Thursday, February 01, 2007

Those who do not learn from history are doomed to repeat it

Today is the 2nd day of outrage at Turner Broadcasting. They are the people who hired a PR firm to promote a cartoon on Adult Swim called Teenage Hunger Force - or something similar. The PR firm got the bright idea of putting battery operated signs on newspaper vending machines - the sign looks like a smiley face with a hand with an extended middle finger. (Extended middle finger. What taste. What class. Yes...I want to watch this cartoon!)

Anyway, people in Boston panicked, thinking they were bombs. Police were called. Packages were detonated. Two people placing the things were arrested.

And I'm thinking to myself...how stupid is this? To do this type of thing in a post 9-11 world is just asking for trouble. I mean, it's one thing to be a bus driver on a Greyhound making a joke that he's going to take his passengers to the Taliban (he'd had to take a detour and the passengers wanted to know what was going on and asked in a rude manner - last joke was on him of course as the cops came and arrested him, thanks to cell phones.)

But to place things with batteries, wires and flashing lights on newspaper vending machines? And expect people not to panic?

But...and here's the thing...this is not the first time this has happened. It was last year that a similar advertising campaign was conducted... in New York, I think it was. On that occasion, the objects were actually inside the vending machines. I think they were advertising 24 or some similar television show. And there was a panic, and the devices were removed.

So why didn't the PR firm this time, or the bright bulb at Turner who signed off on their idea, know about that???

It's a case not only of learning from past events, but also just plain old common sense.
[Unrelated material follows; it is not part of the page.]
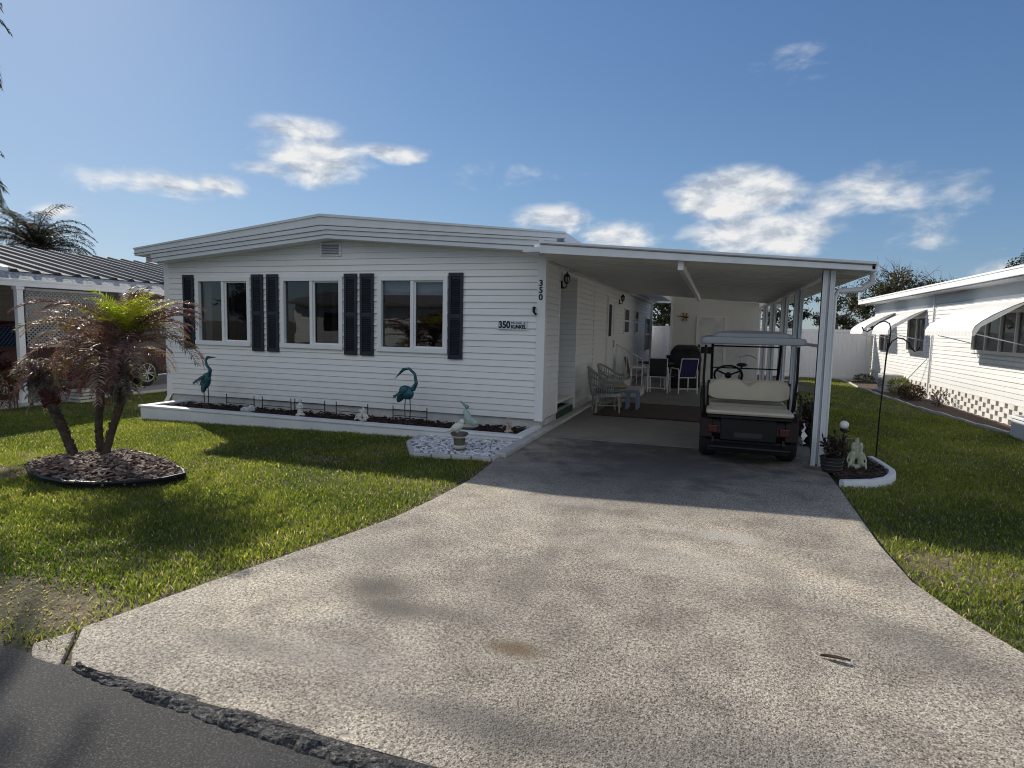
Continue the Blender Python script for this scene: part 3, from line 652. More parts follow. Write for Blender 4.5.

Having said that, I don't think the guys who were placing the devices should have been arrested. They were doing an *advertising* job, not something illegal. If anyone should go to jail, it should be the people who thought up the idea in the first place. (But of course, they're the "suits" - ie people with money, so nothing will happen to them. Meantime the worker bees, who have no money, will be fined and sent to jail, most likely. But maybe they can sue afterwards and give some lawyers employment for a few years.)